Reproduce each line of the listing exactly.

....

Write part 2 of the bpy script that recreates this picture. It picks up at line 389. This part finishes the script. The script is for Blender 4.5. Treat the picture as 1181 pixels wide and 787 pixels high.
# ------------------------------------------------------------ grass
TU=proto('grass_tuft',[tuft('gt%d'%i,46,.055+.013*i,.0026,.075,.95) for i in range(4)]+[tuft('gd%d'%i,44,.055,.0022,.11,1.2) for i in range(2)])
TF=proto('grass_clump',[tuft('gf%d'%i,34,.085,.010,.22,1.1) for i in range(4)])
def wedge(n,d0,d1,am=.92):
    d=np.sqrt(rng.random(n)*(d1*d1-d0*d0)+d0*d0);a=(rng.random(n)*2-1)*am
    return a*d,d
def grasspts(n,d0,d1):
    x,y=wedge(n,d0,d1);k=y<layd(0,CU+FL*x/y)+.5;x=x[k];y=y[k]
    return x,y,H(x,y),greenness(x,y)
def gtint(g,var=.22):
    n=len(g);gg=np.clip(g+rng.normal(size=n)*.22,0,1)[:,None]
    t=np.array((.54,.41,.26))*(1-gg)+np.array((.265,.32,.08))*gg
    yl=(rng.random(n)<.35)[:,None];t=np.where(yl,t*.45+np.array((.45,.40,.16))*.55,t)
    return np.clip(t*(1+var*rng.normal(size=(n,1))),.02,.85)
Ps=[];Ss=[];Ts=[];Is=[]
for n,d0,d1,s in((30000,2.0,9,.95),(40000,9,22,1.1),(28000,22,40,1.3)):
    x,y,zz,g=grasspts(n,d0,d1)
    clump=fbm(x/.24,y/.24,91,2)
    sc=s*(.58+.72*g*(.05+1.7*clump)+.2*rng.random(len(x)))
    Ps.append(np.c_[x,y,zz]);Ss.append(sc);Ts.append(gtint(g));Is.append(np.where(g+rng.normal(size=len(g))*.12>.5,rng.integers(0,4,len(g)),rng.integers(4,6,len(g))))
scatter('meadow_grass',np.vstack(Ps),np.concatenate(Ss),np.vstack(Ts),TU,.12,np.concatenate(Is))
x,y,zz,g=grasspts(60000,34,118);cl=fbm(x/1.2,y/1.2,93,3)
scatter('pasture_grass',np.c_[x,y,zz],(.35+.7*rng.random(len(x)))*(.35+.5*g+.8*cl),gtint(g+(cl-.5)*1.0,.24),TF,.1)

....

• [Complete output]:
Write part 2 of the bpy script that recreates this picture. It picks up at line 389. This part finishes the script. The script is for Blender 4.5. Treat the picture as 1181 pixels wide and 787 pixels high.
# ------------------------------------------------------------ grass
TU=proto('grass_tuft',[tuft('gt%d'%i,46,.055+.013*i,.0026,.075,.95) for i in range(4)]+[tuft('gd%d'%i,44,.055,.0022,.11,1.2) for i in range(2)])
TF=proto('grass_clump',[tuft('gf%d'%i,34,.085,.010,.22,1.1) for i in range(4)])
def wedge(n,d0,d1,am=.92):
    d=np.sqrt(rng.random(n)*(d1*d1-d0*d0)+d0*d0);a=(rng.random(n)*2-1)*am
    return a*d,d
def grasspts(n,d0,d1):
    x,y=wedge(n,d0,d1);k=y<layd(0,CU+FL*x/y)+.5;x=x[k];y=y[k]
    return x,y,H(x,y),greenness(x,y)
def gtint(g,var=.22):
    n=len(g);gg=np.clip(g+rng.normal(size=n)*.22,0,1)[:,None]
    t=np.array((.54,.41,.26))*(1-gg)+np.array((.265,.32,.08))*gg
    yl=(rng.random(n)<.35)[:,None];t=np.where(yl,t*.45+np.array((.45,.40,.16))*.55,t)
    return np.clip(t*(1+var*rng.normal(size=(n,1))),.02,.85)
Ps=[];Ss=[];Ts=[];Is=[]
for n,d0,d1,s in((30000,2.0,9,.95),(40000,9,22,1.1),(28000,22,40,1.3)):
    x,y,zz,g=grasspts(n,d0,d1)
    clump=fbm(x/.24,y/.24,91,2)
    sc=s*(.58+.72*g*(.05+1.7*clump)+.2*rng.random(len(x)))
    Ps.append(np.c_[x,y,zz]);Ss.append(sc);Ts.append(gtint(g));Is.append(np.where(g+rng.normal(size=len(g))*.12>.5,rng.integers(0,4,len(g)),rng.integers(4,6,len(g))))
scatter('meadow_grass',np.vstack(Ps),np.concatenate(Ss),np.vstack(Ts),TU,.12,np.concatenate(Is))
x,y,zz,g=grasspts(60000,34,118);cl=fbm(x/1.2,y/1.2,93,3)
scatter('pasture_grass',np.c_[x,y,zz],(.35+.7*rng.random(len(x)))*(.35+.5*g+.8*cl),gtint(g+(cl-.5)*1.0,.24),TF,.1)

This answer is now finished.